Let G be a finite group. Let $H\subseteq G$ be a subgroup of G and suppose $\varphi$ is a class function of $H$ and $\psi$ is a class function of $G$. Show that $(\varphi\psi_H)^G=\varphi^G\psi$.
This problem will be used frequently throughout the book, so it would be very nice to figure it out, but I can't prove it.
I tried to prove in this way:
The character $(\varphi\psi_H)^G$ is afforded to $(V\otimes W_H)^G$ and the character $\varphi^G\psi$ to $(V^G\otimes W)$. It remains to prove that $(V^G\otimes W)$ and $(V\otimes W_H)^G$ are isomorphic as G-modules, but I have no idea how to do it.
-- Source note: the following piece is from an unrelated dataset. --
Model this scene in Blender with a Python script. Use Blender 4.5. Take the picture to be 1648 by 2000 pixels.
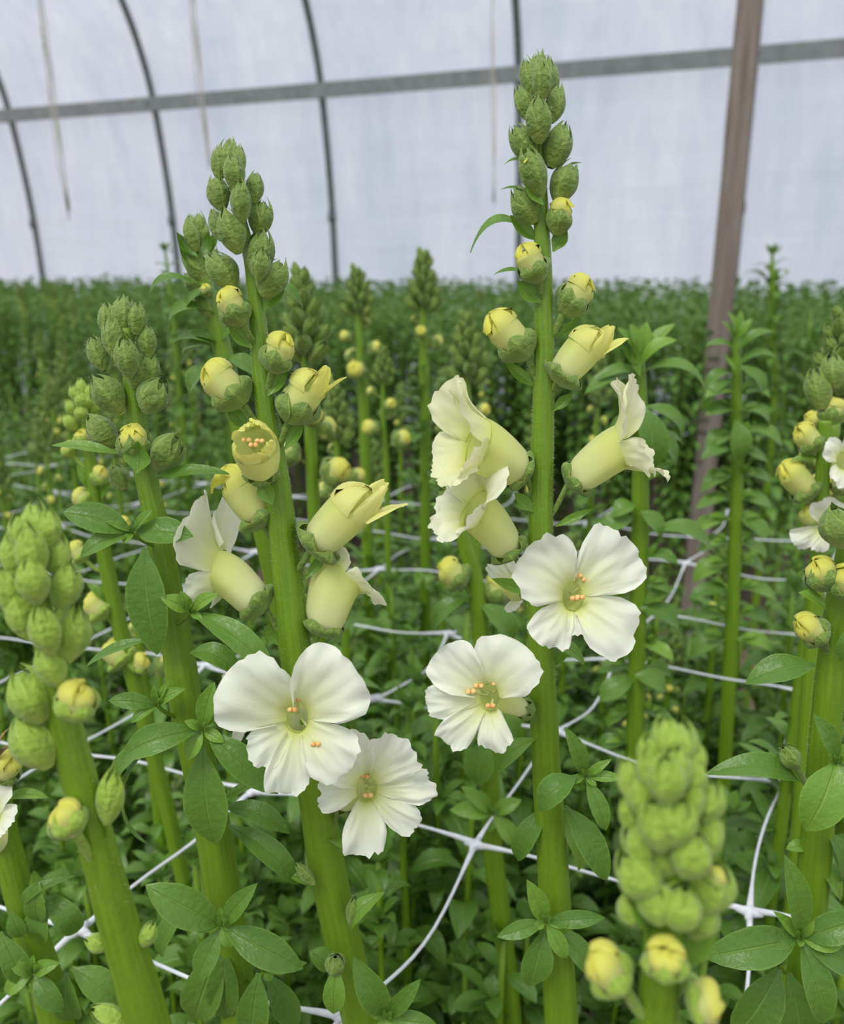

In particular, it doesn't come in my mind which homomorphism I should use.
Thanks in advance.
Recall that given a class function $f$ of $H$, the induced class function $f^G$ is defined as $g \mapsto \sum_{s\in S} f_0(s^{-1}gs)$, where $S$ is a set of representatives for the cosets in $G/H$, and $f_0(h)=f(h)$ if $h\in H$ and $0$ otherwise.
Now applying this to $\phi \psi_H$, we get $g \mapsto \sum_{s\in S} \varphi_0(s^{-1}gs)(\psi_H)_0(s^{-1}gs)$. Notice that $\varphi_0(s^{-1}gs)(\psi_H)_0(s^{-1}gs)=\varphi_0(s^{-1}gs)\psi_H(s^{-1}gs)$ (just check the cases $s^{-1}gs\in H$ or $\not \in H$). In turn, $\psi_H(s^{-1}gs)=\psi(s^{-1}gs)$, and since $\psi$ is a class function for $G$, this equals $\psi(g)$. It follows that you can factor out $\psi(g)$ on the right, so you get $(\varphi \psi)^G=\varphi^G\psi$.